[Start]
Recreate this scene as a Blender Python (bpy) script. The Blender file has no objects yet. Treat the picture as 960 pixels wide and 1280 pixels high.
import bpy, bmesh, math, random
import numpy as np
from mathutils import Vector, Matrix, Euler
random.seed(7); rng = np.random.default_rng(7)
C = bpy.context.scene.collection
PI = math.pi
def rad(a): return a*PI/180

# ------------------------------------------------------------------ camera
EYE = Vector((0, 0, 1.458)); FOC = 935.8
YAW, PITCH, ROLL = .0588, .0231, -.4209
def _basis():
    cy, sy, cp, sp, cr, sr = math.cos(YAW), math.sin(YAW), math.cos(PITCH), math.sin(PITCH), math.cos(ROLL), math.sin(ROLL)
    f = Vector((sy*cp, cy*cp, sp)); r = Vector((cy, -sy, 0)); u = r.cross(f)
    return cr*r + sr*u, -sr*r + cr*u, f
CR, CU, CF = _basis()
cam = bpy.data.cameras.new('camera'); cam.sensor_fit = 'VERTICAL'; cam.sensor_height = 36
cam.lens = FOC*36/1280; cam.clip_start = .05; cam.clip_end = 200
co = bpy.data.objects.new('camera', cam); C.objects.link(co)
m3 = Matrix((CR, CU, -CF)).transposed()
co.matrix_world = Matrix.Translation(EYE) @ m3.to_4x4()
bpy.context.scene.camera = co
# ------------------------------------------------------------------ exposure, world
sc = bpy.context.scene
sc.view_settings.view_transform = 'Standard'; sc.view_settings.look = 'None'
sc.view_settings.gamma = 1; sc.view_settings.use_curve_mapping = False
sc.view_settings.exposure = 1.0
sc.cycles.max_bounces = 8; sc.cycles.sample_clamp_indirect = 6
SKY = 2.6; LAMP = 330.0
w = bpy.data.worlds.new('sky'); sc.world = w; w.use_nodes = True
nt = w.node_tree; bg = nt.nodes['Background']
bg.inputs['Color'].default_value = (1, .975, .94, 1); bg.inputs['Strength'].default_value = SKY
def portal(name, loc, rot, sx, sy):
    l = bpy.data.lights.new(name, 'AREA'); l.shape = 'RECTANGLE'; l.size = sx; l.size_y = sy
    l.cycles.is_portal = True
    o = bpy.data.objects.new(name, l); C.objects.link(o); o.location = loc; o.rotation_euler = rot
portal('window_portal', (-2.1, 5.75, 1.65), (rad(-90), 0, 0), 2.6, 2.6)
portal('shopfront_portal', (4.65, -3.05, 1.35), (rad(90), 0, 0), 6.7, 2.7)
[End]
Please reproduce each line exactly as written.

Recreate this scene as a Blender Python (bpy) script. The Blender file has no objects yet. Treat the picture as 960 pixels wide and 1280 pixels high.
import bpy, bmesh, math, random
import numpy as np
from mathutils import Vector, Matrix, Euler
random.seed(7); rng = np.random.default_rng(7)
C = bpy.context.scene.collection
PI = math.pi
def rad(a): return a*PI/180

# ------------------------------------------------------------------ camera
EYE = Vector((0, 0, 1.458)); FOC = 935.8
YAW, PITCH, ROLL = .0588, .0231, -.4209
def _basis():
    cy, sy, cp, sp, cr, sr = math.cos(YAW), math.sin(YAW), math.cos(PITCH), math.sin(PITCH), math.cos(ROLL), math.sin(ROLL)
    f = Vector((sy*cp, cy*cp, sp)); r = Vector((cy, -sy, 0)); u = r.cross(f)
    return cr*r + sr*u, -sr*r + cr*u, f
CR, CU, CF = _basis()
cam = bpy.data.cameras.new('camera'); cam.sensor_fit = 'VERTICAL'; cam.sensor_height = 36
cam.lens = FOC*36/1280; cam.clip_start = .05; cam.clip_end = 200
co = bpy.data.objects.new('camera', cam); C.objects.link(co)
m3 = Matrix((CR, CU, -CF)).transposed()
co.matrix_world = Matrix.Translation(EYE) @ m3.to_4x4()
bpy.context.scene.camera = co
# ------------------------------------------------------------------ exposure, world
sc = bpy.context.scene
sc.view_settings.view_transform = 'Standard'; sc.view_settings.look = 'None'
sc.view_settings.gamma = 1; sc.view_settings.use_curve_mapping = False
sc.view_settings.exposure = 1.0
sc.cycles.max_bounces = 8; sc.cycles.sample_clamp_indirect = 6
SKY = 2.6; LAMP = 330.0
w = bpy.data.worlds.new('sky'); sc.world = w; w.use_nodes = True
nt = w.node_tree; bg = nt.nodes['Background']
bg.inputs['Color'].default_value = (1, .975, .94, 1); bg.inputs['Strength'].default_value = SKY
def portal(name, loc, rot, sx, sy):
    l = bpy.data.lights.new(name, 'AREA'); l.shape = 'RECTANGLE'; l.size = sx; l.size_y = sy
    l.cycles.is_portal = True
    o = bpy.data.objects.new(name, l); C.objects.link(o); o.location = loc; o.rotation_euler = rot
portal('window_portal', (-2.1, 5.75, 1.65), (rad(-90), 0, 0), 2.6, 2.6)
portal('shopfront_portal', (4.65, -3.05, 1.35), (rad(90), 0, 0), 6.7, 2.7)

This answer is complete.